Leo
la breve obra teatral Huelga en el puerto, de María Teresa León, que
dentro de muy poco cumplirá un siglo. Versa sobre los detalles que rodean la
convocatoria de una huelga en Sevilla, que pretende mejorar la condición de los
obreros y que sufre las zancadillas de la patronal, la cual consigue movilizar
un grupo de esquiroles para torpedearla. Los personajes masculinos son
designados en casi todos los casos por su condición social (obrero, trabajador,
telegrafista, pobre, ministro, vendedor), mientras que las mujeres (qué detalle
más gráfico y más significativo) son designadas más frecuentemente con un
número (mujer dos, mujer cinco).
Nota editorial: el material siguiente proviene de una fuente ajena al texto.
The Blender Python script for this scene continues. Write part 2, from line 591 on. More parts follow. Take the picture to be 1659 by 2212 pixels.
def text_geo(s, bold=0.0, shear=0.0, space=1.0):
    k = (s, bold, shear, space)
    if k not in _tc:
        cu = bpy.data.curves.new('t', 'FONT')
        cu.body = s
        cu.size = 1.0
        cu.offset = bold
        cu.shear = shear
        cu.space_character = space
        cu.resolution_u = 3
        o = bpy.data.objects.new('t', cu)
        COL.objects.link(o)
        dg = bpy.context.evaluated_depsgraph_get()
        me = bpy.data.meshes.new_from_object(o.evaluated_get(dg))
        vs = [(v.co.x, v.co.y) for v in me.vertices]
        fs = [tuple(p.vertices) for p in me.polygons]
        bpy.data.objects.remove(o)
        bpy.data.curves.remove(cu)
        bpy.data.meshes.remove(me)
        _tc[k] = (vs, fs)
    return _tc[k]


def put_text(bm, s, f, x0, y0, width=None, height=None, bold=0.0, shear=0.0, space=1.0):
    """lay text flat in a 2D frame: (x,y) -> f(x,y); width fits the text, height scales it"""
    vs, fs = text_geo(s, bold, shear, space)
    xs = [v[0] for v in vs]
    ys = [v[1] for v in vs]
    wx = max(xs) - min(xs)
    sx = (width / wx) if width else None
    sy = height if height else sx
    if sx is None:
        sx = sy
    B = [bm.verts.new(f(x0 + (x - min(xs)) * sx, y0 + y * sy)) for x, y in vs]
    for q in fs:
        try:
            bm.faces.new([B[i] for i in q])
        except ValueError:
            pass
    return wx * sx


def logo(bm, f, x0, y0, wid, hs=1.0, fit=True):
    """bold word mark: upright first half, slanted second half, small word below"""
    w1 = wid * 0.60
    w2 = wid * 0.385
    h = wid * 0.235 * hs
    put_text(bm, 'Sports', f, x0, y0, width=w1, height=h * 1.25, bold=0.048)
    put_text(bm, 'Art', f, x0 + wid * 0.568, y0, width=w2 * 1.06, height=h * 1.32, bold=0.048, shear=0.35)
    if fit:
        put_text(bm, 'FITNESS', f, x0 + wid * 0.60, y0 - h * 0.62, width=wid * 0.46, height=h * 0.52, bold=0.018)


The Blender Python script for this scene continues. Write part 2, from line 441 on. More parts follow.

De vez en cuando, la escritora nos deja algún
parlamento más largo y articulado (“¡Qué triste es ser guardia! Saliendo con
miedo de casa todos los días, con la conciencia como los haces del trigo,
apretada con un cordel. Debe saberles la boca a hieles cuando disparan, porque
ellos tienen familia entre los obreros. Están engendrados por la misma sangre
proletaria. No se dan cuenta que van asesinando, deshaciendo a balazos la vida
de sus hijos, y que sus hijos les maldecirán”), aunque la inmensa mayoría de
las intervenciones son rápidas, nerviosas, arrebatándose la voz unas a otras.
Entiendo que la pieza (que fue publicado en la revista Octubre en el año 1933) ha envejecido mal, porque el furor de su espíritu revolucionario no logra combinarse con una formulación literaria digna de aplauso. O no, al menos, desde mi punto de vista. Su tema es muy respetable, claro; pero quizá su condición de “arma de combate ideológica” perjudica su posteridad. Tiene mi admiración, siempre, pero no mis vítores.